Mexico captures top Tijuana drug trafficker 'El Teo'
TIJUANA, Mexico – Teodoro "El Teo" Garcia Simental, one of Mexico's most-wanted and brutal drug traffickers, was detained Tuesday, in the second major victory for the government in less than a month.
Security forces captured Garcia in an early morning raid on a smart residential area in the seaside city of La Paz, on the northwestern Baja California peninsula, officials said.
Later Tuesday, authorities presented Garcia to journalists in Mexico City.
Garcia "was one of the most sought after (criminals) by the governments of Mexico and the United States," said Ramon Pequeno, an official with the federal police.

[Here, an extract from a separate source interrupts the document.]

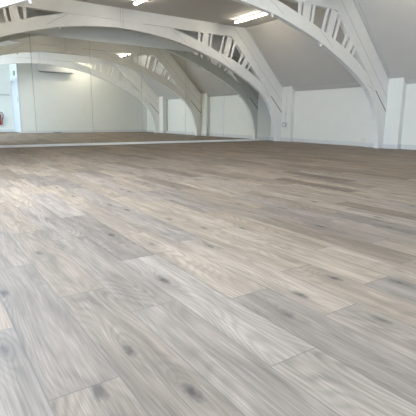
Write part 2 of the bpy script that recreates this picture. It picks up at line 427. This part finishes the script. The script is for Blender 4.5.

Garcia is on a list of Mexico's 24 most-wanted drug lords, with a reward of up to 2.3 million dollars offered for his capture.

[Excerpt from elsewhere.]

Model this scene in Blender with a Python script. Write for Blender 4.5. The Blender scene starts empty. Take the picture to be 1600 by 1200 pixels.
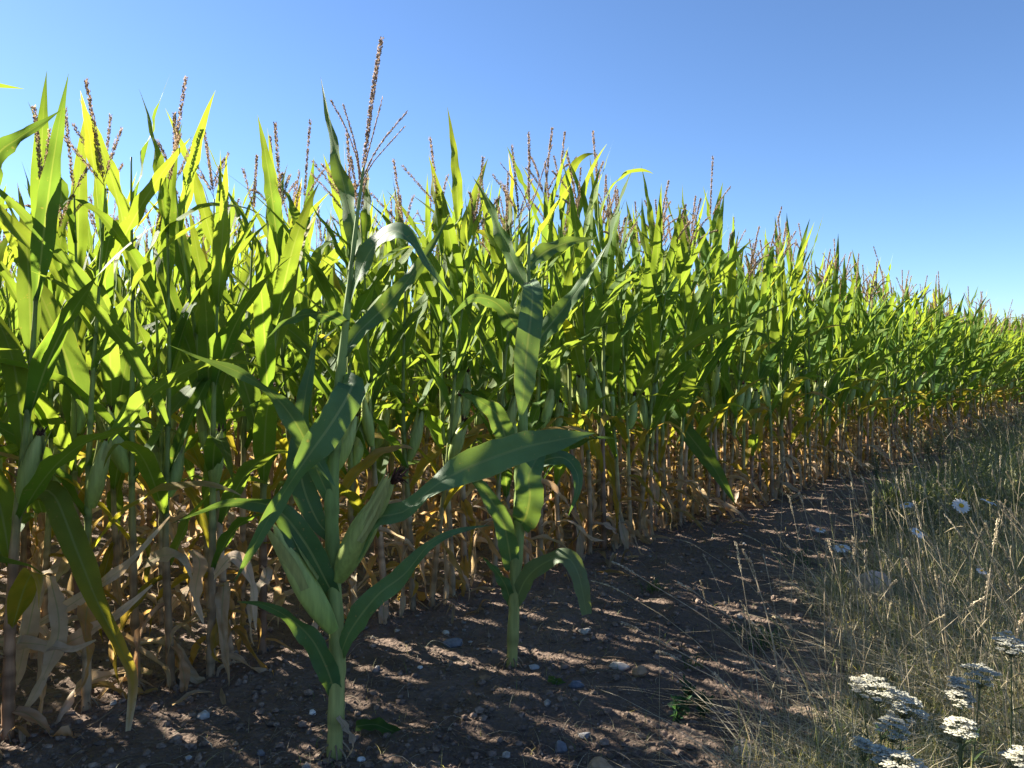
import bpy, math, random
import numpy as np
from math import radians as R, sin, cos, pi

# ------------------------------------------------------------------ camera, sky, sun, exposure
scene = bpy.context.scene
col = scene.collection
CAM_H, FPX = 1.30, 1202.0                      # eye height (m), focal length in photo pixels (1600 wide)
cam_d = bpy.data.cameras.new('camera'); cam = bpy.data.objects.new('camera', cam_d); col.objects.link(cam)
cam.location = (0, 0, CAM_H); cam.rotation_euler = (R(90), 0, 0)
cam_d.sensor_width = 36; cam_d.lens = 36 * FPX / 1600
cam_d.shift_y = -0.025; cam_d.clip_end = 3000; cam_d.clip_start = 0.05
scene.camera = cam

SUN_AZ, SUN_EL = -58.0, 29.0                   # degrees from the view direction (+Y), left is negative
world = bpy.data.worlds.new('World'); scene.world = world; world.use_nodes = True
wn = world.node_tree; bg = wn.nodes['Background']
sky = wn.nodes.new('ShaderNodeTexSky'); sky.sky_type = 'NISHITA'; sky.sun_disc = False
sky.sun_elevation = R(SUN_EL); sky.sun_rotation = R(SUN_AZ)
sky.altitude = 100; sky.air_density = 0.75; sky.dust_density = 0.1; sky.ozone_density = 5.5
wn.links.new(sky.outputs[0], bg.inputs[0]); bg.inputs[1].default_value = 0.050
sl = bpy.data.lights.new('sun', 'SUN'); sun = bpy.data.objects.new('sun', sl); col.objects.link(sun)
sl.energy = 5.0; sl.angle = R(0.55); sl.color = (1.0, 0.93, 0.80)
sun.rotation_euler = (R(90 - SUN_EL), 0, R(-SUN_AZ + 180)); sun.location = (-6, 6, 8)
scene.view_settings.view_transform = 'Standard'; scene.view_settings.look = 'None'
scene.view_settings.gamma = 1; scene.view_settings.use_curve_mapping = False
scene.view_settings.exposure = 2.2
scene.render.resolution_x = 1024; scene.render.resolution_y = 768
try:
    scene.cycles.max_bounces = 8; scene.cycles.transmission_bounces = 6; scene.cycles.diffuse_bounces = 6; scene.cycles.glossy_bounces = 2
except Exception: pass

# ------------------------------------------------------------------ helpers
RG = np.random.default_rng(7)
def at(px, py, d):
    """real point seen at photo pixel (px, py) standing d metres in front of the camera"""
    return np.array([(px - 800) / FPX * d, d, CAM_H - (py - 560) / FPX * d])

DR = np.array([0.674, 0.739]); NR = np.array([0.739, -0.674])   # along the maize rows / across, towards the verge
P0 = np.array([-1.53, 2.87]); ROW_OFF = float(P0 @ NR)          # front row
def rowpt(t, off): return P0 + DR * t + NR * off
def off_of(x, y): return x * NR[0] + y * NR[1]

def _hash(ix, iy, s):
    h = np.sin(ix * 127.1 + iy * 311.7 + s * 74.7) * 43758.5453
    return h - np.floor(h)
def vnoise(x, y, s=0.0):
    x = np.asarray(x, float); y = np.asarray(y, float)
    ix = np.floor(x); iy = np.floor(y); fx = x - ix; fy = y - iy
    fx = fx * fx * (3 - 2 * fx); fy = fy * fy * (3 - 2 * fy)
    a = _hash(ix, iy, s); b = _hash(ix + 1, iy, s); c = _hash(ix, iy + 1, s); d = _hash(ix + 1, iy + 1, s)
    return (a * (1 - fx) + b * fx) * (1 - fy) + (c * (1 - fx) + d * fx) * fy
def smooth(a, b, x):
    t = np.clip((np.asarray(x, float) - a) / (b - a), 0, 1); return t * t * (3 - 2 * t)
def verge(x, y):
    x = np.asarray(x, float); y = np.asarray(y, float)
    o = off_of(x, y) + 0.4 * (vnoise(x * 0.9, y * 0.9, 5) - 0.5) + 0.25 * (vnoise(x * 3, y * 3, 6) - 0.5)
    t = (x - P0[0]) * DR[0] + (y - P0[1]) * DR[1]
    e = np.interp(t, [-2, 0, 1.1, 2.9, 7.3, 20], [.1, -.45, -1.05, -1.5, -2.15, -2.5])
    return smooth(-.3, .45, o - e)
def gz(x, y):
    x = np.asarray(x, float); y = np.asarray(y, float)
    r = np.hypot(x, y); f = 1 - smooth(14, 30, r)
    z = 0.05 * (vnoise(x * 0.7, y * 0.7, 1) - 0.5) + f * (0.035 * (vnoise(x * 3.1, y * 3.1, 2) - 0.5)
        + 0.026 * (vnoise(x * 8.3, y * 8.3, 3) - 0.5) + 0.018 * (np.abs(vnoise(x * 19, y * 19, 4) - 0.5) * 2 - 0.5))
    return z + 0.04 * verge(x, y)

def build(name, V, Q=None, T=None, mat=None, parent=None, C=None, UV=None, smooth_sh=True, link=True):
    V = np.asarray(V, np.float32).reshape(-1, 3)
    Q = np.zeros((0, 4), np.int32) if Q is None or len(Q) == 0 else np.asarray(Q, np.int32).reshape(-1, 4)
    T = np.zeros((0, 3), np.int32) if T is None or len(T) == 0 else np.asarray(T, np.int32).reshape(-1, 3)
    me = bpy.data.meshes.new(name)
    loops = np.concatenate([Q.ravel(), T.ravel()])
    me.vertices.add(len(V)); me.vertices.foreach_set('co', V.ravel())
    me.loops.add(len(loops)); me.loops.foreach_set('vertex_index', loops)
    n = len(Q) + len(T); me.polygons.add(n)
    st = np.concatenate([np.arange(len(Q)) * 4, len(Q) * 4 + np.arange(len(T)) * 3]).astype(np.int32)
    me.polygons.foreach_set('loop_start', st)
    me.polygons.foreach_set('use_smooth', np.full(n, smooth_sh))
    if C is not None:
        C = np.asarray(C, np.float32).reshape(-1, 3)
        a = me.color_attributes.new('Col', 'FLOAT_COLOR', 'POINT')
        a.data.foreach_set('color', np.concatenate([C, np.ones((len(C), 1), np.float32)], 1).ravel())
    if UV is not None:
        u = me.uv_layers.new(name='UVMap')
        u.data.foreach_set('uv', np.asarray(UV, np.float32)[loops].ravel())
    me.update(calc_edges=True); me.validate()
    if mat: me.materials.append(mat)
    o = bpy.data.objects.new(name, me)
    if link: col.objects.link(o)
    if parent: o.parent = parent
    return o

class Acc:
    """collects pieces (V, Q, T, C, UV) into one mesh"""
    def __init__(s): s.V, s.Q, s.T, s.C, s.U, s.n = [], [], [], [], [], 0
    def add(s, p):
        V, Q, T, C, U = p
        s.V.append(V); s.C.append(C); s.U.append(U if U is not None else np.full((len(V), 2), 0.25))
        if Q is not None and len(Q): s.Q.append(np.asarray(Q) + s.n)
        if T is not None and len(T): s.T.append(np.asarray(T) + s.n)
        s.n += len(V)
    def piece(s):
        return (np.concatenate(s.V), np.concatenate(s.Q) if s.Q else np.zeros((0, 4), int),
                np.concatenate(s.T) if s.T else np.zeros((0, 3), int), np.concatenate(s.C), np.concatenate(s.U))
def bp(name, p, mat, parent=None, link=True, smooth_sh=True):
    return build(name, p[0], p[1], p[2], mat, parent, p[3], p[4], smooth_sh, link)

def tag(o, label, cat, group=None):
    o['label'] = label; o['category'] = cat
    if group: o['group'] = group
    return o
def kind(o, k, label=None):
    o['kind'] = k
    if label: o['label'] = label
    return o
def empty(name, loc, link=True):
    o = bpy.data.objects.new(name, None); o.location = loc; o.empty_display_size = 0.1
    if link: col.objects.link(o)
    return o

def norm(v): return v / np.maximum(np.linalg.norm(v, axis=-1, keepdims=True), 1e-9)
def spline(P, n):
    P = np.asarray(P, float); m = len(P)
    Q = np.concatenate([[2 * P[0] - P[1]], P, [2 * P[-1] - P[-2]]])
    d = np.concatenate([[0], np.cumsum(np.linalg.norm(np.diff(P[:, :3], axis=0), axis=1))])
    s = np.interp(np.linspace(0, d[-1], n), d, np.arange(m))
    i = np.minimum(s.astype(int), m - 2); f = (s - i)[:, None]
    a, b, c, e = Q[i], Q[i + 1], Q[i + 2], Q[i + 3]
    return 0.5 * (2 * b + (c - a) * f + (2 * a - 5 * b + 4 * c - e) * f * f + (3 * b - a - 3 * c + e) * f ** 3)

def grid_quads(n, m, wrap=False):
    i = np.arange(n - 1)[:, None] * m; j = np.arange(m if wrap else m - 1)[None, :]
    k = (j + 1) % m if wrap else j + 1
    return np.stack([i + j, i + k, i + m + k, i + m + j], -1).reshape(-1, 4)

# ------------------------------------------------------------------ colours and materials
GREENS = np.array([(.040, .098, .014), (.052, .118, .016), (.070, .135, .018), (.045, .105, .022), (.085, .140, .016)]) * 1.7
RAMP_S = np.array([0, .35, .6, .8, 1.0])
def sen_ramp(green, s):
    cols = np.stack([green, np.array((.17, .19, .02)), np.array((.42, .29, .03)), np.array((.46, .30, .14)), np.array((.62, .53, .40))])
    s = np.clip(s, 0, 1); return np.stack([np.interp(s, RAMP_S, cols[:, k]) for k in range(3)], -1)

def nt_new(name):
    m = bpy.data.materials.new(name); m.use_nodes = True
    nt = m.node_tree; b = nt.nodes['Principled BSDF']; return m, nt, b, nt.nodes['Material Output']
def N(nt, t, **kw):
    n = nt.nodes.new(t)
    for k, v in kw.items():
        if k.startswith('i_'): n.inputs[int(k[2:]) if k[2:].isdigit() else k[2:]].default_value = v
        else: setattr(n, k, v)
    return n
def mixrgb(nt, mode, fac, a, b):
    n = nt.nodes.new('ShaderNodeMix'); n.data_type = 'RGBA'; n.blend_type = mode
    for s, v in ((n.inputs[0], fac), (n.inputs[6], a), (n.inputs[7], b)):
        if hasattr(v, 'is_linked'): nt.links.new(v, s)
        else: s.default_value = v
    return n.outputs[2]
def math_n(nt, op, a, b=None, c=None):
    n = nt.nodes.new('ShaderNodeMath'); n.operation = op
    for i, v in enumerate((a, b, c)):
        if v is None: continue
        if hasattr(v, 'is_linked'): nt.links.new(v, n.inputs[i])
        else: n.inputs[i].default_value = v
    return n.outputs[0]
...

He is also blamed for a spike in particularly gruesome violence in the border city of Tijuana.
Another person, who was not identified, was also detained in the raid early Tuesday, officials said.
"The roar of several helicopters woke us up and we found the area surrounded by soldiers," local resident Mario Zamora told AFP.
The arrest is a second major victory for President Felipe Calderon's controversial clampdown on organized crime, after top drug lord Arturo Beltran Leyva was killed in a shootout with marines in a raid south of Mexico City on December 16.
Garcia is officially part of the Arellano Felix, or Tijuana, cartel, but is now suspected of fighting them for control of the border city across from San Diego, in the United States.
Baja California authorities say Garcia broke off an alliance with the Arellano Felix cartel in January 2008 after a bloody gunfight, and now backs Joaquin "Shorty" Guzman -- head of the rival Sinaloa cartel and Mexico's most wanted man.
He is suspected to be one of the country's most violent drug traffickers and blamed for a wave of attacks in Tijuana in recent years.
A hitman called "The soup maker" last year confessed to dissolving hundreds of bodies in acid for Garcia.
More than 15,000 people have died in spiraling drug violence in the past three years across Mexico, particularly in northern border areas on lucrative trafficking routes into the United States.
Tijuana, with around 600 violent deaths in 2009, is the country's second most violent city, after the notorious border city of Ciudad Juarez.
Baja California Sur, home to the tourist resorts of Los Cabos as well as La Paz, has much lower levels of violence than the northern area of Baja California, where Tijuana lies.
Calderon has staked his presidency on his clampdown on spiraling drug violence, including the deployment of some 50,000 troops across the country.
Police also arrested Carlos Beltran Leyva on December 30 in the drug-plagued northwestern state of Sinaloa, just two weeks after the slaying of his more notorious and powerful brother, Arturo.